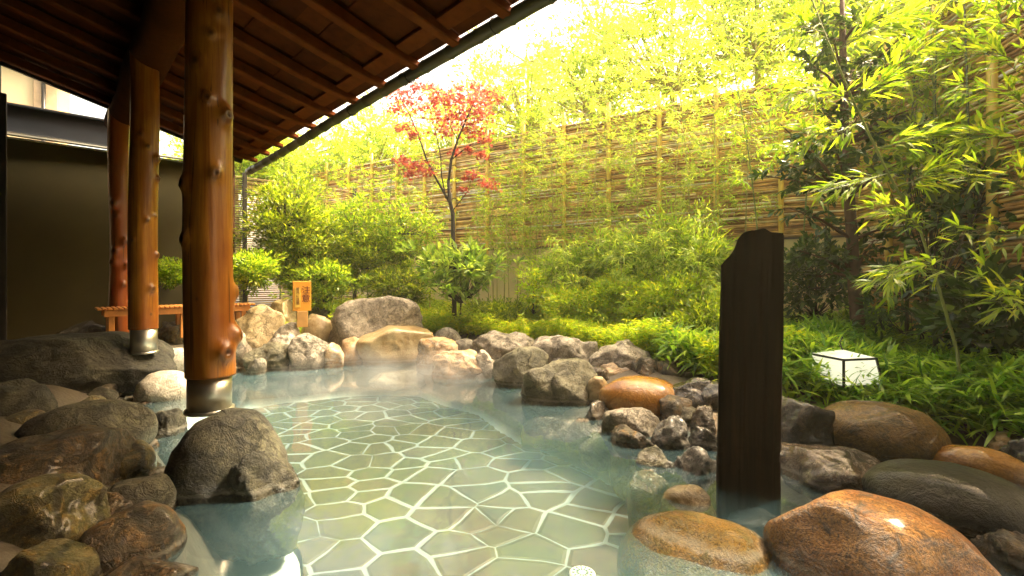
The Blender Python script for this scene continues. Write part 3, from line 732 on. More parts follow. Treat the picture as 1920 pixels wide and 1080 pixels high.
# neighbouring house above the wall
hs = tag(empty("neighbour_house", W(-1.5, 10.5, .3)), "pale cream house wall with brown downpipe glimpsed above the dark parapet", "building")
mb = MB(); mb.box(W(-2.6, 10.5, 2.9), (4.3, .3, 5.6), B, A, Z); mb.build("wall", PLASTER2, hs)
mb = MB(); mb.box(W(-2.6, 10.31, 4.75), (4.3, .08, .14), B, A, Z, .01); mb.build("band_course", plain("house_band", (.55, .36, .16), .8), hs)
mb = MB(); mb.box(W(-.83, 10.28, 3.2), (.36, .12, 5.0), B, A, Z, .01); mb.build("corner_board", plain("corner_board_wood", (.45, .34, .22), .7), hs)
mb = MB(); mb.tube([W(-.86, 10.16, 1), W(-.86, 10.16, 5.7)], .035, 12); mb.build("downpipe", BLACKM, hs, True)
mb = MB(); mb.box(W(-2.6, 10.4, 5.78), (4.6, .9, .12), B, A, Z, .01); mb.build("roof", CAPM, hs)

# bench of slats
bench = tag(empty("slatted_bench", W(.7, 5.15, .43)), "low orange brown slatted wooden bench behind the second pillar", "bench")
mb = MB()
for i in range(34):
    mb.box(W(-.28 + .058 * i, 5.15, .862), (.042, .50, .028), B, A, Z, .006)
mb.build("seat_slats", BENCHW, bench)
mb = MB()
for t_ in (4.95, 5.35): mb.box(W(.68, t_, .80), (1.82, .04, .09), B, A, Z, .005)
mb.build("apron", BENCHW, bench)
for e_ in (-.15, .68, 1.5):
    for t_ in (4.98, 5.32):
        mb = MB(); mb.box(W(e_, t_, .58), (.07, .06, .38), B, A, Z, .006); mb.build("leg", BENCHW, bench)

# dark slatted screen right of the wall end
scr = tag(empty("slatted_screen", W(2.6, 7.3, .3)), "dark slatted screen fence with daylight gaps between the corner post and the shrubs", "fence")
mb = MB(); rng = random.Random(8)
for i in range(66):
    z = .5 + i * .044
    mb.tube([W(1.85, 7.3, z + rng.uniform(-.006, .006)), W(3.2, 7.3 + rng.uniform(-.01, .01), z + rng.uniform(-.006, .006)), W(4.6, 7.3, z + rng.uniform(-.006, .006))], .011, 6)
mb.build("slats", rod_mat("screen_rods", .55), scr)
for e_ in (1.9, 2.12, 3.2, 4.5):
    mb = MB(); mb.box(W(e_, 7.26, 1.9), (.075, .06, 3.1), B, A, Z, .006); mb.build("post", DARKW, scr)

# wooden notice
c = px(566, 583, 7.15); nd = (Vector((0, 0, 0)) - Vector((c.x, c.y, 0))).normalized(); nd = (nd + Vector((.12, 0, 0))).normalized(); nx = Vector((-nd.y, nd.x, 0))
sg = tag(empty("wooden_notice", (c.x, c.y, .5)), "small orange wooden notice board with dark red characters on a stand at the far rim", "sign")
zc = (px(566, 527, 7.15).z + c.z) / 2; hh = (px(566, 527, 7.15).z - c.z)
mb = MB(); mb.box(Vector((c.x, c.y, zc)), (.255, .035, hh), nx, nd, Z, .008); mb.build("board", ORANGEW, sg)
mb = MB(); mb.box(Vector((c.x, c.y, zc - .02)) + nx * -.058 + nd * .0205, (.075, .006, hh * .66), nx, nd, Z); mb.build("text_panel", plain("yellow_panel", (.72, .46, .07), .5), sg)
mb = MB(); mb.box(Vector((c.x, c.y, .68)) - nx * -.005, (.15, .07, c.z - .56), nx, nd, Z, .006); mb.build("stand", plain("stand_wood", (.50, .27, .08), .6), sg)
INK = plain("dark_red_ink", (.16, .02, .01), .7)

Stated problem
Give back the whole listing as it stands, minus its pictures.

Task solution
The Blender Python script for this scene continues. Write part 3, from line 732 on. More parts follow. Treat the picture as 1920 pixels wide and 1080 pixels high.
# neighbouring house above the wall
hs = tag(empty("neighbour_house", W(-1.5, 10.5, .3)), "pale cream house wall with brown downpipe glimpsed above the dark parapet", "building")
mb = MB(); mb.box(W(-2.6, 10.5, 2.9), (4.3, .3, 5.6), B, A, Z); mb.build("wall", PLASTER2, hs)
mb = MB(); mb.box(W(-2.6, 10.31, 4.75), (4.3, .08, .14), B, A, Z, .01); mb.build("band_course", plain("house_band", (.55, .36, .16), .8), hs)
mb = MB(); mb.box(W(-.83, 10.28, 3.2), (.36, .12, 5.0), B, A, Z, .01); mb.build("corner_board", plain("corner_board_wood", (.45, .34, .22), .7), hs)
mb = MB(); mb.tube([W(-.86, 10.16, 1), W(-.86, 10.16, 5.7)], .035, 12); mb.build("downpipe", BLACKM, hs, True)
mb = MB(); mb.box(W(-2.6, 10.4, 5.78), (4.6, .9, .12), B, A, Z, .01); mb.build("roof", CAPM, hs)

# bench of slats
bench = tag(empty("slatted_bench", W(.7, 5.15, .43)), "low orange brown slatted wooden bench behind the second pillar", "bench")
mb = MB()
for i in range(34):
    mb.box(W(-.28 + .058 * i, 5.15, .862), (.042, .50, .028), B, A, Z, .006)
mb.build("seat_slats", BENCHW, bench)
mb = MB()
for t_ in (4.95, 5.35): mb.box(W(.68, t_, .80), (1.82, .04, .09), B, A, Z, .005)
mb.build("apron", BENCHW, bench)
for e_ in (-.15, .68, 1.5):
    for t_ in (4.98, 5.32):
        mb = MB(); mb.box(W(e_, t_, .58), (.07, .06, .38), B, A, Z, .006); mb.build("leg", BENCHW, bench)

# dark slatted screen right of the wall end
scr = tag(empty("slatted_screen", W(2.6, 7.3, .3)), "dark slatted screen fence with daylight gaps between the corner post and the shrubs", "fence")
mb = MB(); rng = random.Random(8)
for i in range(66):
    z = .5 + i * .044
    mb.tube([W(1.85, 7.3, z + rng.uniform(-.006, .006)), W(3.2, 7.3 + rng.uniform(-.01, .01), z + rng.uniform(-.006, .006)), W(4.6, 7.3, z + rng.uniform(-.006, .006))], .011, 6)
mb.build("slats", rod_mat("screen_rods", .55), scr)
for e_ in (1.9, 2.12, 3.2, 4.5):
    mb = MB(); mb.box(W(e_, 7.26, 1.9), (.075, .06, 3.1), B, A, Z, .006); mb.build("post", DARKW, scr)

# wooden notice
c = px(566, 583, 7.15); nd = (Vector((0, 0, 0)) - Vector((c.x, c.y, 0))).normalized(); nd = (nd + Vector((.12, 0, 0))).normalized(); nx = Vector((-nd.y, nd.x, 0))
sg = tag(empty("wooden_notice", (c.x, c.y, .5)), "small orange wooden notice board with dark red characters on a stand at the far rim", "sign")
zc = (px(566, 527, 7.15).z + c.z) / 2; hh = (px(566, 527, 7.15).z - c.z)
mb = MB(); mb.box(Vector((c.x, c.y, zc)), (.255, .035, hh), nx, nd, Z, .008); mb.build("board", ORANGEW, sg)
mb = MB(); mb.box(Vector((c.x, c.y, zc - .02)) + nx * -.058 + nd * .0205, (.075, .006, hh * .66), nx, nd, Z); mb.build("text_panel", plain("yellow_panel", (.72, .46, .07), .5), sg)
mb = MB(); mb.box(Vector((c.x, c.y, .68)) - nx * -.005, (.15, .07, c.z - .56), nx, nd, Z, .006); mb.build("stand", plain("stand_wood", (.50, .27, .08), .6), sg)
INK = plain("dark_red_ink", (.16, .02, .01), .7)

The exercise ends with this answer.